___ Dataset extract

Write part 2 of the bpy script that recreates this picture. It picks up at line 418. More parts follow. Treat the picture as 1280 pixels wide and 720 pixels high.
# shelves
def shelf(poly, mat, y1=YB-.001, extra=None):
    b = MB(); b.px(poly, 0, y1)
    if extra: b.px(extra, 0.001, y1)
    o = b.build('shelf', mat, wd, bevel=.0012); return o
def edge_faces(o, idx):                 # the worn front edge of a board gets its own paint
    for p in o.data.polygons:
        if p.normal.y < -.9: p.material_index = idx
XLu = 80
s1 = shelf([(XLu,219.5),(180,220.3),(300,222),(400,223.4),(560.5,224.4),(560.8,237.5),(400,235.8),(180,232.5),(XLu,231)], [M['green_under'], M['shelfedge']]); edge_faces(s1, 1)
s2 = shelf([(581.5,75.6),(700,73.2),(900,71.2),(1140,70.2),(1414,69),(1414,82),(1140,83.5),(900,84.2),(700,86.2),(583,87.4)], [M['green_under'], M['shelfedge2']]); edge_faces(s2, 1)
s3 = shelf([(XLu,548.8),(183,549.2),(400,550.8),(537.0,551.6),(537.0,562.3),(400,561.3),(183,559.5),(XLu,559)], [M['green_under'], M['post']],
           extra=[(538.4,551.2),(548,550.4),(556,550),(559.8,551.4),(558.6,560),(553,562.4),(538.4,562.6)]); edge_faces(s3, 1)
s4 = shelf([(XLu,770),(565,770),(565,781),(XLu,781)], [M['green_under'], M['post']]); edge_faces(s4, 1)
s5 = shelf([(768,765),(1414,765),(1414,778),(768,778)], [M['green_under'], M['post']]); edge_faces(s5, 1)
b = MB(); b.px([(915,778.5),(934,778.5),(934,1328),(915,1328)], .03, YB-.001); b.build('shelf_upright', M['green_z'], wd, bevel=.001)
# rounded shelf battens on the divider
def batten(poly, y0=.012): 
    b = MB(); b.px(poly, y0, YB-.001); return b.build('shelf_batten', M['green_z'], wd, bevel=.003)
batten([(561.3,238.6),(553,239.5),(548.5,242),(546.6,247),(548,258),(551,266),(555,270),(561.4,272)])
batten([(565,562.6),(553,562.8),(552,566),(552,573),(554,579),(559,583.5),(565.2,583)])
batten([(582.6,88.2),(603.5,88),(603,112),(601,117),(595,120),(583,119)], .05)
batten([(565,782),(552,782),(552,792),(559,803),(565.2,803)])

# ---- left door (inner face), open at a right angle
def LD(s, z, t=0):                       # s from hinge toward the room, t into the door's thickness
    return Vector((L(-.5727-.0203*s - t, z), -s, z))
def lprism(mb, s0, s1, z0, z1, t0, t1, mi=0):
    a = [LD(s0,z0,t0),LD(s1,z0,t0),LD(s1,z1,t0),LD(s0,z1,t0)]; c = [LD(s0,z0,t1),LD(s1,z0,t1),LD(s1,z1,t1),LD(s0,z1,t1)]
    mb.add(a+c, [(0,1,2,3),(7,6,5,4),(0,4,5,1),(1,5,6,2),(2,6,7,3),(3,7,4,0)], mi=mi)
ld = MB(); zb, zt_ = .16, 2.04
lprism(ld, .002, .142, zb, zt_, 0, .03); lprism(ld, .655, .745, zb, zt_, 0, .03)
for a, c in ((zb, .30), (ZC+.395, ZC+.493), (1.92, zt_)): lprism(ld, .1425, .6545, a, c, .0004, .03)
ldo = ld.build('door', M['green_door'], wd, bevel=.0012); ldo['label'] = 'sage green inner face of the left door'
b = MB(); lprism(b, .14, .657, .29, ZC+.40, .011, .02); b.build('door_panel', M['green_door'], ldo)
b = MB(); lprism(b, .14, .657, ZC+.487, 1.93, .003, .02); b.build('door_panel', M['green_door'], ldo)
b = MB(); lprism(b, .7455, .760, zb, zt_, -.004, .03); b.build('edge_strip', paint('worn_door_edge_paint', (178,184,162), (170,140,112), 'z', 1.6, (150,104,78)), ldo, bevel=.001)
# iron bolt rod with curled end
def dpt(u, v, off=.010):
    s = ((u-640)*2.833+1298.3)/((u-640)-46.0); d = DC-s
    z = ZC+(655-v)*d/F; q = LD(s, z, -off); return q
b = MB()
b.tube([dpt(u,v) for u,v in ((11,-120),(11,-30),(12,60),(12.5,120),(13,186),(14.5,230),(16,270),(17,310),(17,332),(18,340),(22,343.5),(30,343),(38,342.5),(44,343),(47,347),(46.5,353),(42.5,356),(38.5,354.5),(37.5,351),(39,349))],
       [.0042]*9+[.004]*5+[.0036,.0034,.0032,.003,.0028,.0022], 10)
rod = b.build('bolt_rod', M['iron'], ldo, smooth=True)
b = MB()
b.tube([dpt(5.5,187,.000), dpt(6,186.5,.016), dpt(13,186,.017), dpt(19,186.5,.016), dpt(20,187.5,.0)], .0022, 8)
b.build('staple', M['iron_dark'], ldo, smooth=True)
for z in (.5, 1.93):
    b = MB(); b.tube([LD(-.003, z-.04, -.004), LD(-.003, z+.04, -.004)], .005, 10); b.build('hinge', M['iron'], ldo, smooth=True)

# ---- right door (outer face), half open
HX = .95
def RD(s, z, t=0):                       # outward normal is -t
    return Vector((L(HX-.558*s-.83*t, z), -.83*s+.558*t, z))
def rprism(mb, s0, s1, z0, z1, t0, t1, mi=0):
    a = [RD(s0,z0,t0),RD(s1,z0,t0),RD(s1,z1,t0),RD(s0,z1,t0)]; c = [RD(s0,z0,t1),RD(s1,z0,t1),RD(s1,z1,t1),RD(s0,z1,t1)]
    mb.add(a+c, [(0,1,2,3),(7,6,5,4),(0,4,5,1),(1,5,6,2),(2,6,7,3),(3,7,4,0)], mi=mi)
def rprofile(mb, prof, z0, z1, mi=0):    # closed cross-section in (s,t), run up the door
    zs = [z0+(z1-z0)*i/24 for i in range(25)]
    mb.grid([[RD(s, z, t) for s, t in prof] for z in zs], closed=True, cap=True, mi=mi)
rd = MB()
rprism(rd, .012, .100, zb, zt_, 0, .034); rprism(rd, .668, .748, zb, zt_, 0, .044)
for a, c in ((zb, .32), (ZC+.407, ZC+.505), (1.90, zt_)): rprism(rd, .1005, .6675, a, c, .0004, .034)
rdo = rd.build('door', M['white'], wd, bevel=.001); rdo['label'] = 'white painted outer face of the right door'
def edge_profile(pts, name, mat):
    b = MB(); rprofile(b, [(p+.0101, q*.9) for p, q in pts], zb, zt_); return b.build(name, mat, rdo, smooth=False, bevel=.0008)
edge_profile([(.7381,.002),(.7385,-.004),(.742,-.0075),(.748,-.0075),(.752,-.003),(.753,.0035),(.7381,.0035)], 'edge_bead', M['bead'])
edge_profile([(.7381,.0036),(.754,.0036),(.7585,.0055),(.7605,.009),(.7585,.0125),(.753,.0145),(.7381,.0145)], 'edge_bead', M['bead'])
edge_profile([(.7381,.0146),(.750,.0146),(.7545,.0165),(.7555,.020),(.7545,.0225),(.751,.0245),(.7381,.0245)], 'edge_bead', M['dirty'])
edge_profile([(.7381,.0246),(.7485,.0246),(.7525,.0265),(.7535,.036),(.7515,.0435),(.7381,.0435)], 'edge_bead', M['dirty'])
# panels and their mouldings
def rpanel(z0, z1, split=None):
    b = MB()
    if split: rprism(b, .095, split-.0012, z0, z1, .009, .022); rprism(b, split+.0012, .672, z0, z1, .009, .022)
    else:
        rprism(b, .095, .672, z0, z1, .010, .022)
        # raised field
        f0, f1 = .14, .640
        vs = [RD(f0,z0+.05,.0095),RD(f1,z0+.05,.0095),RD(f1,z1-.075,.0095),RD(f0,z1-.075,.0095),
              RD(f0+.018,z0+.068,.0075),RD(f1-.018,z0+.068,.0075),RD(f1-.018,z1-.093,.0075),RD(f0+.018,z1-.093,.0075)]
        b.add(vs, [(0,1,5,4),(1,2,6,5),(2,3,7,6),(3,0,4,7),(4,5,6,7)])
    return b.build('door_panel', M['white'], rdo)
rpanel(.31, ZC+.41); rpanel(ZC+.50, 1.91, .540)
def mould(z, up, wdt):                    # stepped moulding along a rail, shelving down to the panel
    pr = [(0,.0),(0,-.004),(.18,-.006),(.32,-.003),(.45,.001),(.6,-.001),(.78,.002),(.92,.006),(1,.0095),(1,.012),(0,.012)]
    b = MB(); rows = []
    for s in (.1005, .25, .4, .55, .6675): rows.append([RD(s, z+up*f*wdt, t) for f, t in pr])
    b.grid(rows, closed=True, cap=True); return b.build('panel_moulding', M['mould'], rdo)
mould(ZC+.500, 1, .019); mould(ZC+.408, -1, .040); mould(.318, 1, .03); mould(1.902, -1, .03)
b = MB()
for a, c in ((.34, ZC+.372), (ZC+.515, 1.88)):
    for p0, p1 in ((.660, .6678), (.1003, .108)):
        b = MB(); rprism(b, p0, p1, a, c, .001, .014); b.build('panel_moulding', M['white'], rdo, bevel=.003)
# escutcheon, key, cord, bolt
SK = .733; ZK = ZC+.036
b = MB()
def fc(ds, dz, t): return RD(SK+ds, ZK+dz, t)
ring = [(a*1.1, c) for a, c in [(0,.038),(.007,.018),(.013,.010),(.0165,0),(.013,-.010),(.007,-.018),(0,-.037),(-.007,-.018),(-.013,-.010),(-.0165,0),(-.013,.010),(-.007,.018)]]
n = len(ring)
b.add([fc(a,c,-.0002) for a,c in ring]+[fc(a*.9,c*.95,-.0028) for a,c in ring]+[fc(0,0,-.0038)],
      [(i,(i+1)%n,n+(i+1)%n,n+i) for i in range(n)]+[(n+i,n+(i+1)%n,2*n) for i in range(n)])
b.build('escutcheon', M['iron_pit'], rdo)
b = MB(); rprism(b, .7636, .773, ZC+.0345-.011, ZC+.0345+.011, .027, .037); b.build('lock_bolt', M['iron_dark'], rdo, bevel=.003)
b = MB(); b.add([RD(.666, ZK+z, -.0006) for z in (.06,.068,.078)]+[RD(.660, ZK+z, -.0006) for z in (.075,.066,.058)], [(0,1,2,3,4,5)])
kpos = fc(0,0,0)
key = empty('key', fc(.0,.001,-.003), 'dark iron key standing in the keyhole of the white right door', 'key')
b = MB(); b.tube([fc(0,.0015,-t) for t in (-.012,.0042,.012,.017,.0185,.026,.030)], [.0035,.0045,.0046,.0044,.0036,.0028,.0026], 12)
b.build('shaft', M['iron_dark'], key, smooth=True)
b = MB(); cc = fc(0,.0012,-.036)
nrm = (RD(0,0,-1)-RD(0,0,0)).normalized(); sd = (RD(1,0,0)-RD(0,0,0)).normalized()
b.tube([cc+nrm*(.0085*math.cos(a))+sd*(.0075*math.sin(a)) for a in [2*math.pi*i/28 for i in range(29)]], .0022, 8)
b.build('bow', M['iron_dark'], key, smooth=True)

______

■ Given task ■
Quote verbatim the opening lines of the listing above, ending with the line where "batten([(565,782),(552,782),(552,792),(559,803),(565.2,803)])" appears; include both endpoints and nothing more.

■ Answer to the task ■
Write part 2 of the bpy script that recreates this picture. It picks up at line 418. More parts follow. Treat the picture as 1280 pixels wide and 720 pixels high.
# shelves
def shelf(poly, mat, y1=YB-.001, extra=None):
    b = MB(); b.px(poly, 0, y1)
    if extra: b.px(extra, 0.001, y1)
    o = b.build('shelf', mat, wd, bevel=.0012); return o
def edge_faces(o, idx):                 # the worn front edge of a board gets its own paint
    for p in o.data.polygons:
        if p.normal.y < -.9: p.material_index = idx
XLu = 80
s1 = shelf([(XLu,219.5),(180,220.3),(300,222),(400,223.4),(560.5,224.4),(560.8,237.5),(400,235.8),(180,232.5),(XLu,231)], [M['green_under'], M['shelfedge']]); edge_faces(s1, 1)
s2 = shelf([(581.5,75.6),(700,73.2),(900,71.2),(1140,70.2),(1414,69),(1414,82),(1140,83.5),(900,84.2),(700,86.2),(583,87.4)], [M['green_under'], M['shelfedge2']]); edge_faces(s2, 1)
s3 = shelf([(XLu,548.8),(183,549.2),(400,550.8),(537.0,551.6),(537.0,562.3),(400,561.3),(183,559.5),(XLu,559)], [M['green_under'], M['post']],
           extra=[(538.4,551.2),(548,550.4),(556,550),(559.8,551.4),(558.6,560),(553,562.4),(538.4,562.6)]); edge_faces(s3, 1)
s4 = shelf([(XLu,770),(565,770),(565,781),(XLu,781)], [M['green_under'], M['post']]); edge_faces(s4, 1)
s5 = shelf([(768,765),(1414,765),(1414,778),(768,778)], [M['green_under'], M['post']]); edge_faces(s5, 1)
b = MB(); b.px([(915,778.5),(934,778.5),(934,1328),(915,1328)], .03, YB-.001); b.build('shelf_upright', M['green_z'], wd, bevel=.001)
# rounded shelf battens on the divider
def batten(poly, y0=.012): 
    b = MB(); b.px(poly, y0, YB-.001); return b.build('shelf_batten', M['green_z'], wd, bevel=.003)
batten([(561.3,238.6),(553,239.5),(548.5,242),(546.6,247),(548,258),(551,266),(555,270),(561.4,272)])
batten([(565,562.6),(553,562.8),(552,566),(552,573),(554,579),(559,583.5),(565.2,583)])
batten([(582.6,88.2),(603.5,88),(603,112),(601,117),(595,120),(583,119)], .05)
batten([(565,782),(552,782),(552,792),(559,803),(565.2,803)])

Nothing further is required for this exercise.